• [Task to carry out] Pictures stay out of the copy. Please reproduce only the lines between the one holding "Build this scene" and the one holding "PI = math.pi", inclusive.

• [Material provided]
>> START

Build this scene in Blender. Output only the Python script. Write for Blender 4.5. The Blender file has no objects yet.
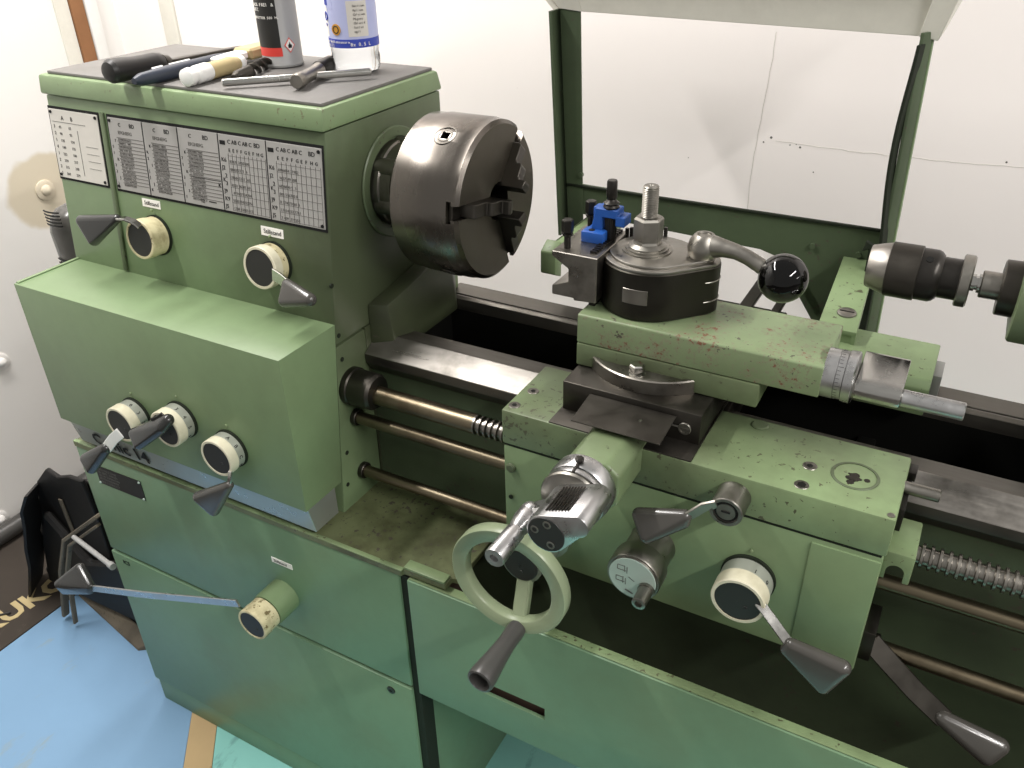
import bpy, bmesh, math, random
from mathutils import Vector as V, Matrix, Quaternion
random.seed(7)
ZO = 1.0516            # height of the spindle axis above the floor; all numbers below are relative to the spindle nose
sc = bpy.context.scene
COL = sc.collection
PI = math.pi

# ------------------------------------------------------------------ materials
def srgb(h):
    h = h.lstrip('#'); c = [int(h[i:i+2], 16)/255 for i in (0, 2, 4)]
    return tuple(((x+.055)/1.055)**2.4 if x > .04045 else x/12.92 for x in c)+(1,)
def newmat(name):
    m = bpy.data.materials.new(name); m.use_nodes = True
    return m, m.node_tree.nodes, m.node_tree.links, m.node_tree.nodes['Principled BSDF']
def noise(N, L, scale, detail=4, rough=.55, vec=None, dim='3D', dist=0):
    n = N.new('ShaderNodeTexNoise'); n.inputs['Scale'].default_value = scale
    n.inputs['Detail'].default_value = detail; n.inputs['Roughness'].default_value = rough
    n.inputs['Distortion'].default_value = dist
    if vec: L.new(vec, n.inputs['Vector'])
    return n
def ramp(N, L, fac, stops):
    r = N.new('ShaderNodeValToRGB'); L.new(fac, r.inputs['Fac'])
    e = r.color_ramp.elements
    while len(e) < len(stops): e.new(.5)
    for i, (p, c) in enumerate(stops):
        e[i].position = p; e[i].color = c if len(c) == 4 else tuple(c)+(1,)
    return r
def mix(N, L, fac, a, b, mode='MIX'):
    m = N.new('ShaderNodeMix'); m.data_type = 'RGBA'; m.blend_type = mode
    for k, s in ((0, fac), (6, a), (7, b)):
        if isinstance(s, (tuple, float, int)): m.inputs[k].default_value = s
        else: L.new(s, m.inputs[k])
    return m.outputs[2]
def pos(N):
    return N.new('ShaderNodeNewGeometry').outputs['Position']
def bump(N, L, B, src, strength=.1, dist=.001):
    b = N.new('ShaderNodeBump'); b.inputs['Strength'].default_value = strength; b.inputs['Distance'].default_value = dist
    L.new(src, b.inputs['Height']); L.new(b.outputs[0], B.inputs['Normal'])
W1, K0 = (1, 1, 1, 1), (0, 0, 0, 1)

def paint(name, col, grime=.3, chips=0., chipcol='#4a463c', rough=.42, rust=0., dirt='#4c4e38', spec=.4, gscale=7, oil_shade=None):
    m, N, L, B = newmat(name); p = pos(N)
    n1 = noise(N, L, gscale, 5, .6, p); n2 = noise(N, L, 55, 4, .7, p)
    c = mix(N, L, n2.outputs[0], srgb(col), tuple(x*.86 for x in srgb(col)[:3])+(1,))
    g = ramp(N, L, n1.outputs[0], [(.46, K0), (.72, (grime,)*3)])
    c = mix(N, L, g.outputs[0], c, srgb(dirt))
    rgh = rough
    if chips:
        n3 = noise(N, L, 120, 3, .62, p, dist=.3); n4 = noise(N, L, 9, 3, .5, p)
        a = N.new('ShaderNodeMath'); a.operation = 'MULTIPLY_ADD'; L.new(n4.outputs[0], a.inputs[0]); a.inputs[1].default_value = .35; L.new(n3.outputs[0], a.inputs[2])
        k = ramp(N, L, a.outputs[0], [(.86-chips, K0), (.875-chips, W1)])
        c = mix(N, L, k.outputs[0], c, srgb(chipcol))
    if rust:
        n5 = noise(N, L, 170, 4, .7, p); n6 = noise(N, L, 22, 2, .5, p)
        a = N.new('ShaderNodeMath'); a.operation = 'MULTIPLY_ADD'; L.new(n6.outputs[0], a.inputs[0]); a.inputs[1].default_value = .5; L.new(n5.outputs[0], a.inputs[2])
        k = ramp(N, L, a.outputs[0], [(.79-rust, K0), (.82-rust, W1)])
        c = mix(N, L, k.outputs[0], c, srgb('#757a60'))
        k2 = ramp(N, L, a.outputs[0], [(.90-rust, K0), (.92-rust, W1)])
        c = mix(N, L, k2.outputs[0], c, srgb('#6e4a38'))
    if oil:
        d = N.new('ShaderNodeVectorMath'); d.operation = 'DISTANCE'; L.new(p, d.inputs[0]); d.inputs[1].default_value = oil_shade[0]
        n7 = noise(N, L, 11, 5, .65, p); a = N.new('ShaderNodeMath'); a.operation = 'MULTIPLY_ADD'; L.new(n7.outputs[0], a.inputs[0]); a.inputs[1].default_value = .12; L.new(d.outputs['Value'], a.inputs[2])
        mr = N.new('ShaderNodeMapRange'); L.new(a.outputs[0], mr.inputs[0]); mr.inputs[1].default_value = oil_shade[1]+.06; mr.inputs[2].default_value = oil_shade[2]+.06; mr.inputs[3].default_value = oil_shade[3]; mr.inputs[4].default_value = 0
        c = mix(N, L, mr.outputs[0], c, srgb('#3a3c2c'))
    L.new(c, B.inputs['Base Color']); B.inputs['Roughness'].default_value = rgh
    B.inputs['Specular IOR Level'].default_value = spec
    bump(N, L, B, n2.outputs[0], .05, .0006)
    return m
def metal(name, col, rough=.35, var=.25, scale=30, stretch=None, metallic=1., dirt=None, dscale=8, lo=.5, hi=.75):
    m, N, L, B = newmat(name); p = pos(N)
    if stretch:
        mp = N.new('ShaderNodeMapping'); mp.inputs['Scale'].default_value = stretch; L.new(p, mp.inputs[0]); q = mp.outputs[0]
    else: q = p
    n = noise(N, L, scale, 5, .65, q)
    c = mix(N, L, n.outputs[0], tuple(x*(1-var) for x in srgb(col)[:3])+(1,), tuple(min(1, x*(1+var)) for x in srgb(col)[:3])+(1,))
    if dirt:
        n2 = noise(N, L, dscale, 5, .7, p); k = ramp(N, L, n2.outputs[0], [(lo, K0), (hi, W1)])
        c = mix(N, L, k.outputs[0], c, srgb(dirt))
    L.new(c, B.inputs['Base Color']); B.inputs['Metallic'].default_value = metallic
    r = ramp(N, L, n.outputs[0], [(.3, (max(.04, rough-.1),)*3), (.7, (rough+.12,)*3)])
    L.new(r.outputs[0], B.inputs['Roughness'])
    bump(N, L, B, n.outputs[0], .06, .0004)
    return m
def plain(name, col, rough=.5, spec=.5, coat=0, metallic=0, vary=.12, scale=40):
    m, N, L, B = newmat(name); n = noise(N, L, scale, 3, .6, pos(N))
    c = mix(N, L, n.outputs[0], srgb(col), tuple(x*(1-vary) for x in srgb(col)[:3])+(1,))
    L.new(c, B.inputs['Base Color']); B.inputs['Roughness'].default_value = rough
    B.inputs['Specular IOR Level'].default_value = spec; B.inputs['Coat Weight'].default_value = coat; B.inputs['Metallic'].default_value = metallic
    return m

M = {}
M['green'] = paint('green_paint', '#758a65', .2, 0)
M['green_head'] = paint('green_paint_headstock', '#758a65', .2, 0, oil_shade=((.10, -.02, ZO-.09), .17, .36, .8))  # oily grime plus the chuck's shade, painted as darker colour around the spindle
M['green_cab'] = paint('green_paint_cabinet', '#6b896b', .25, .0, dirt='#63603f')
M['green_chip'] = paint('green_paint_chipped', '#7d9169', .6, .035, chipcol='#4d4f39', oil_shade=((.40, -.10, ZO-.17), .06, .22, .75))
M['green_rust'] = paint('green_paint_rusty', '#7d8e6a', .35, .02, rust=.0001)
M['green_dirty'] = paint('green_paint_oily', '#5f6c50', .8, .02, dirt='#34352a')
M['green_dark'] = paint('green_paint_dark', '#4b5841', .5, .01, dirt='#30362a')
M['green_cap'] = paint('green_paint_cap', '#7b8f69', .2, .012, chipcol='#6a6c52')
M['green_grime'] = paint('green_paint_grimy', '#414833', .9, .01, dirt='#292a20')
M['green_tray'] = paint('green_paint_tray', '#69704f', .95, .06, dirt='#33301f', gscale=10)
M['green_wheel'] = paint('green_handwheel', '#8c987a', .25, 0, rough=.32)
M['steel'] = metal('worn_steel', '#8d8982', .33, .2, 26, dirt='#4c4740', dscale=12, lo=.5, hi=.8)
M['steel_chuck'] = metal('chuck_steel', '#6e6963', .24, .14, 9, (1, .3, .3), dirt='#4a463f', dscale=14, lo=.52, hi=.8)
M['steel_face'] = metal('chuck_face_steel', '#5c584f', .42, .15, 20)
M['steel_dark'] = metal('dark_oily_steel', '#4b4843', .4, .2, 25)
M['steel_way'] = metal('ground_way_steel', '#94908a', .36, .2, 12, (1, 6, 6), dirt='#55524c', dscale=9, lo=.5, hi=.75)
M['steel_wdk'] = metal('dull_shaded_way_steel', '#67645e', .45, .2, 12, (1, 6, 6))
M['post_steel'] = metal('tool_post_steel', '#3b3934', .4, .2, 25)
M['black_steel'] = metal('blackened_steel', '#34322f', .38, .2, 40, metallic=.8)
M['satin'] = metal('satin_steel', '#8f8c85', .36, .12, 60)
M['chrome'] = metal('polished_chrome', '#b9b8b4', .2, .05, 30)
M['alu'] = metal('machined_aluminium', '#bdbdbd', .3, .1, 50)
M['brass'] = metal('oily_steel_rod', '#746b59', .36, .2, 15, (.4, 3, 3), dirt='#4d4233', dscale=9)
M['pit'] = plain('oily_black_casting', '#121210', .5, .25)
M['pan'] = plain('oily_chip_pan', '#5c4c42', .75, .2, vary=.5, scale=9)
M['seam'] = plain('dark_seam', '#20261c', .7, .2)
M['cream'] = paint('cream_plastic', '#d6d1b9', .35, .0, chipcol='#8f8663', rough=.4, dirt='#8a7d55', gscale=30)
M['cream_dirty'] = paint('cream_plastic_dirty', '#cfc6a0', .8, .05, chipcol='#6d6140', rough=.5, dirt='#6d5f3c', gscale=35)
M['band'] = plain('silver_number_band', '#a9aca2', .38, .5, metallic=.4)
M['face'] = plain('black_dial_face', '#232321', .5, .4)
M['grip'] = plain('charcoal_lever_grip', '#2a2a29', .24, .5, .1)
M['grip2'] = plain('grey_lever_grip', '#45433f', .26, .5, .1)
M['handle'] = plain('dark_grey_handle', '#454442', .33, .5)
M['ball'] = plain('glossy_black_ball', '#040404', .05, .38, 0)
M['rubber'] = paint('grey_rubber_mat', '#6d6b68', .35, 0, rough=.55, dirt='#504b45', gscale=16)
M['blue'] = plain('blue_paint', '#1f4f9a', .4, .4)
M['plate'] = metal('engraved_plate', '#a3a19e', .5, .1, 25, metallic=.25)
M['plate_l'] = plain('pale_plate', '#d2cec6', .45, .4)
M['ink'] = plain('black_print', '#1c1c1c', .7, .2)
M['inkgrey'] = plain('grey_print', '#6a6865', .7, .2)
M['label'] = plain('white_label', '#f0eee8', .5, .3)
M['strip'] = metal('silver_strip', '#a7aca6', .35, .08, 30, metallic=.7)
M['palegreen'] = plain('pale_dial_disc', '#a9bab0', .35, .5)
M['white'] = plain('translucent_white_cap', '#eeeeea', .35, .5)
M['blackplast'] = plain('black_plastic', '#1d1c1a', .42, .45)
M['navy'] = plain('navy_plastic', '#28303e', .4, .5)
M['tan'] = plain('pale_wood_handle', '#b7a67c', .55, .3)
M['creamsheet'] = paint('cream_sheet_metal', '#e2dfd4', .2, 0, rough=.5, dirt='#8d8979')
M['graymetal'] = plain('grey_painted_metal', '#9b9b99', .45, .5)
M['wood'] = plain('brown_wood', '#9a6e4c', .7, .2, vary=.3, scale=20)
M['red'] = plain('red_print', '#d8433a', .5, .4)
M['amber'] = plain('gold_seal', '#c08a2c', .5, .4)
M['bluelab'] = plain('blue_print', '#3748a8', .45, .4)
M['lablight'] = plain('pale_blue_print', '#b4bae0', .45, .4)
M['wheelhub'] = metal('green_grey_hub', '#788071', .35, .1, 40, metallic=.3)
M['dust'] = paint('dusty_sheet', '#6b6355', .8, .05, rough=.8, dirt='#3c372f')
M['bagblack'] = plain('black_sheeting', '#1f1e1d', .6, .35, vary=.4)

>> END
>> START

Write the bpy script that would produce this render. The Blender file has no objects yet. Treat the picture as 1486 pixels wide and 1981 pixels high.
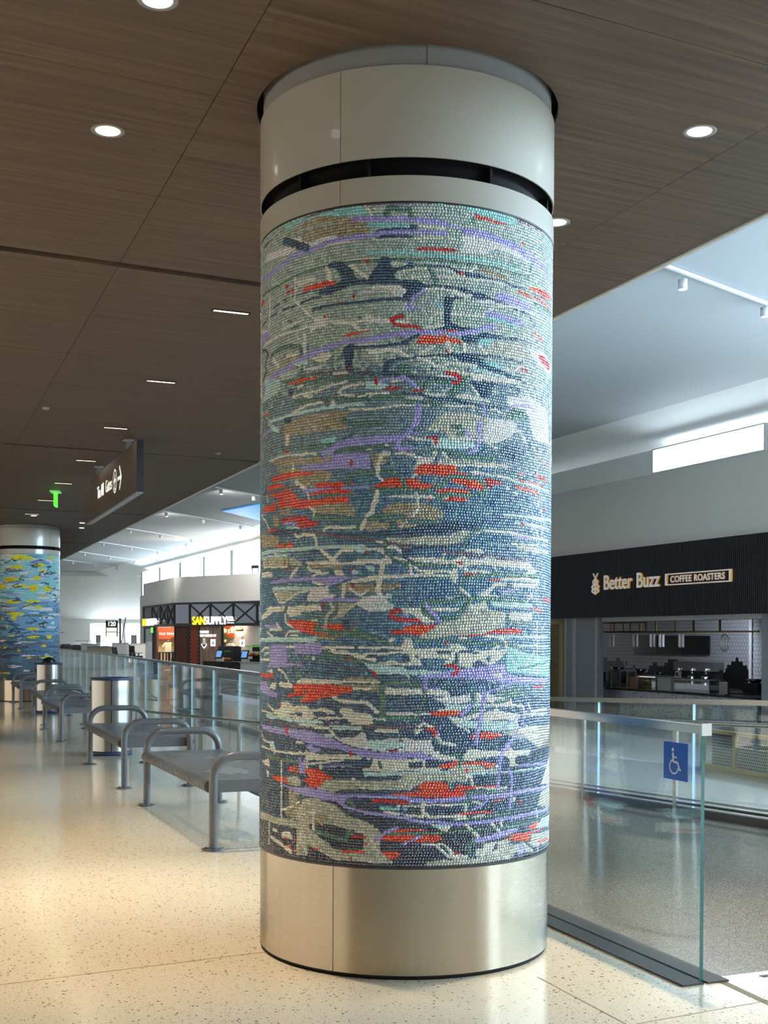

>> END
>> START

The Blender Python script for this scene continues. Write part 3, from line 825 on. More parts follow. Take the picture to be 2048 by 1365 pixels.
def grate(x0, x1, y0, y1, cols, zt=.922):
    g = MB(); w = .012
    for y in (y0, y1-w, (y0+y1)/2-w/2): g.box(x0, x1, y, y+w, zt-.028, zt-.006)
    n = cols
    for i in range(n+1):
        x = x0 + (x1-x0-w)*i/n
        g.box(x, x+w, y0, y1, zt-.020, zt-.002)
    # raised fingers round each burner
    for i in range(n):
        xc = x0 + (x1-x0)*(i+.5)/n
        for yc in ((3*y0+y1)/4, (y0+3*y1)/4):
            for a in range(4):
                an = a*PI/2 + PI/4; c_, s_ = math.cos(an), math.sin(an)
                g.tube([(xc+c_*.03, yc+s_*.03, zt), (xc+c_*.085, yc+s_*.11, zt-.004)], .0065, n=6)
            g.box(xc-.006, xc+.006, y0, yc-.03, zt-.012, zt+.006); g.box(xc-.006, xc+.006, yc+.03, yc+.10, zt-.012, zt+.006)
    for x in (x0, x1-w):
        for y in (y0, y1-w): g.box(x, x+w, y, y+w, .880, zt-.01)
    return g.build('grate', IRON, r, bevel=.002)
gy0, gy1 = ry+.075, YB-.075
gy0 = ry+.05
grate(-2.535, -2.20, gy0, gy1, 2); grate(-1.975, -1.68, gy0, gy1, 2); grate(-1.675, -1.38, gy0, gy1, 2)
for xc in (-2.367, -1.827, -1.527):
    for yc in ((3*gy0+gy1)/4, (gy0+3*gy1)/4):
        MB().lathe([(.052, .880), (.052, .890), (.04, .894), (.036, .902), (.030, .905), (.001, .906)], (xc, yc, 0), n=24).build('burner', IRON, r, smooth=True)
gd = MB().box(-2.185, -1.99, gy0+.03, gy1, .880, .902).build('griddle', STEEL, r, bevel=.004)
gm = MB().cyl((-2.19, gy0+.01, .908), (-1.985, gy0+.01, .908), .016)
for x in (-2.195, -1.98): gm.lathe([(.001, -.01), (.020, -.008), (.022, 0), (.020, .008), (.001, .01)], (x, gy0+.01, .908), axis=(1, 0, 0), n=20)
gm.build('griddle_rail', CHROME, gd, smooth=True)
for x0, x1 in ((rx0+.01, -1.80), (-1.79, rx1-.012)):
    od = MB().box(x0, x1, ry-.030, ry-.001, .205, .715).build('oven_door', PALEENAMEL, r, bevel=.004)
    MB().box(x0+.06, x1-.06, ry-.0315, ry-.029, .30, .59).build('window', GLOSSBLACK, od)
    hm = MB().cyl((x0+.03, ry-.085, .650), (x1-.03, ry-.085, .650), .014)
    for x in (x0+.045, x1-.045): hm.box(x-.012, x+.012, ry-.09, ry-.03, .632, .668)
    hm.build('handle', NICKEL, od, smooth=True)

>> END

• [Solved problem]
Build this scene in Blender. Output only the Python script. Write for Blender 4.5. The Blender file has no objects yet.
import bpy, bmesh, math, random
from mathutils import Vector as V, Matrix, Quaternion
random.seed(7)
ZO = 1.0516            # height of the spindle axis above the floor; all numbers below are relative to the spindle nose
sc = bpy.context.scene
COL = sc.collection
PI = math.pi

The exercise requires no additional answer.